The Holiday Calendar was the dose of Christmas spirit I needed


To say that I love Christmas and the holiday season is an understatement. The holiday season to me is like water is to humans: I can’t live without it, and it makes up 60 percent of me.  So, naturally, when a new Netflix original Christmas movie came out, I made the time to watch it.

From its appearance, The Holiday Calendar didn’t seem to be anything out of the ordinary; it seemed to be the standard Christmas romance movie. However, I found its cheesy plot to be quite endearing, engaging, and enthralling. In fact, I can overlook some of the predictability issues because of this.

The plot revolves around Abby Sutton, a talented photographer stuck in her mundane day job. This Christmas season, she receives a magic Advent calendar from her grandpa that gives her hints about her future. That isn’t the only surprise in store for Abby– Josh, a renowned travel photographer and Abby’s best friend (or perhaps something more in the near future), is moving back home.

One germane aspect I feel needs to be noted is the way the plot unfolds. From the time Abby receives the calendar, every day is told by which Advent calendar day it is. Sometimes it shows the toy of the day, but to condense a month’s worth of time into a single movie, it is often not. Despite this, the audience never feels to be lacking details.

As formerly mentioned, each toy corresponds to something that will occur that day in Abby’s life. She believes the calendar will lead her to where she wants to be in life. I really enjoyed watching all the connections between the toy and the events in her life because of the understated and unexpectedness of it.

Speaking of unexpectedness, I was surprised by the casting. Netflix original movies usually are a bunch of, to put it stridently, insignificant actors and actresses. It is not uncommon to see actors you’ve never seen or heard of before starring in these movies. However, this is not the case with The Holiday Calendar. I actually recognized not one, not two, but three actors.

While I couldn’t put a name to a face, it imposed an exigent need on me to do some digging to figure out how I knew them. The three I knew were Kat Graham (Abby), Quincy Brown (Josh), and Ron Cephas Jones (the grandfather). All three I had seen from commercials or trailers before.

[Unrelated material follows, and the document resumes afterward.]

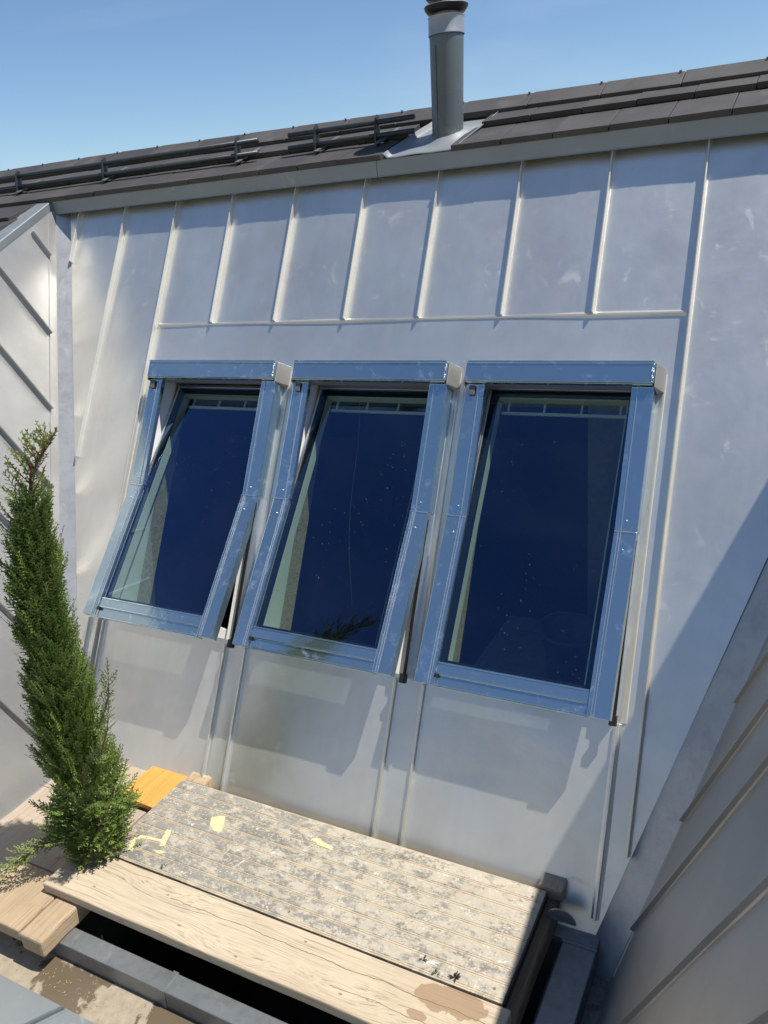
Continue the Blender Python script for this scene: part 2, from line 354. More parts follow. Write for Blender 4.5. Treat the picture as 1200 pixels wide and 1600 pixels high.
def split(name, bm, mat, parent, **k):
    left = set(bm.verts); out_ = []
    while left:
        st_ = [left.pop()]; comp = list(st_)
        while st_:
            for e in st_.pop().link_edges:
                for v in e.verts:
                    if v in left: left.discard(v); st_.append(v); comp.append(v)
        nb = bmesh.new(); mp = {v: nb.verts.new(v.co) for v in comp}; cs = set(comp)
        for f in bm.faces:
            if f.verts[0] in cs: nb.faces.new([mp[v] for v in f.verts])
        out_.append(finish(name, nb, mat, parent, **k))
    bm.free(); return out_
def tag(o, label=None, cat=None, group=None, kind=None):
    if label: o['label'] = label
    if cat: o['category'] = cat
    if group: o['group'] = group
    if kind: o['kind'] = kind
    return o
def hexa(bm, pts):
    v = [bm.verts.new(p) for p in pts]
    for f in ((0,1,2,3), (7,6,5,4), (0,4,5,1), (1,5,6,2), (2,6,7,3), (3,7,4,0)): bm.faces.new([v[i] for i in f])
def box(bm, x0, x1, y0, y1, z0, z1, T=None):
    pts = [(x0,y0,z0), (x1,y0,z0), (x1,y1,z0), (x0,y1,z0), (x0,y0,z1), (x1,y0,z1), (x1,y1,z1), (x0,y1,z1)]
    hexa(bm, [T(*p) if T else Vector(p) for p in pts])
def tube(bm, pts, r, seg=10, cap=True):
    rings = []
    pts = [Vector(p) for p in pts]; rr = r if isinstance(r, (list, tuple)) else [r]*len(pts)
    for i, p in enumerate(pts):
        d = (pts[min(i+1, len(pts)-1)] - pts[max(i-1, 0)]).normalized()
        a = d.orthogonal().normalized() if i == 0 else (a - d*a.dot(d)).normalized()
        c = d.cross(a)
        rings.append([bm.verts.new(p + (a*math.cos(t) + c*math.sin(t))*rr[i]) for t in [2*math.pi*k/seg for k in range(seg)]])
    for q, s in zip(rings, rings[1:]):
        for k in range(seg): bm.faces.new((q[k], q[(k+1) % seg], s[(k+1) % seg], s[k]))
    if cap: bm.faces.new(rings[0]); bm.faces.new(rings[-1])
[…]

Although unexpected, the casting for the movie was fitting. There was no discernable fault in casting that stood out among the rest. On the other hand, Jones was a standout casting choice for the masterful way he portrayed the wise and perceptive grandfather.

Also notable was the way Graham and Brown developed their relationship and illustrated each individual’s character development. In the beginning, their friendship was showed perfectly as that of old friends who can say anything and be completely comfortable with the other. As it developed, it didn’t lose this aspect. But, it did gain something new. It was those small, accentuated, yet subtle, moments when the camera would linger on Josh and catch a different emotion, a stronger and hidden one.

While I am a sucker for those kinds of subtleties in a movie, the thing that stole my attention was Abby’s development. Her character was rather static in personality; the change occurred in her views and emotions. She realized what mattered most and had a variety of epiphanies.

The scene that really got me was towards the end. Abby is standing in the snow, finally verbalizing the main change in her. She has tears in her eyes, and everything she says is spoken with emotion. That’s when my tears of happiness started falling like the snow around her. The entire plot came together and made me so inexplicably happy that I felt it was important enough to mention.

My main takeaway from the movie, despite the overwhelming Hallmark-ness of it, was that things and people are not always how they appear. Someone may look good on paper, but that doesn’t mean they are who you need them to be. Sometimes, you don’t know what you need. Sometimes, you have to change your perspective and look outside of the box. Sometimes you have to be a little capricious and take a risk.

So, if you are a holiday season extremist, take a risk and watch the cheesy but loveable holiday romance The Holiday Calendar. The hour and a half film of Christmas spirit will raise your spirits without a doubt.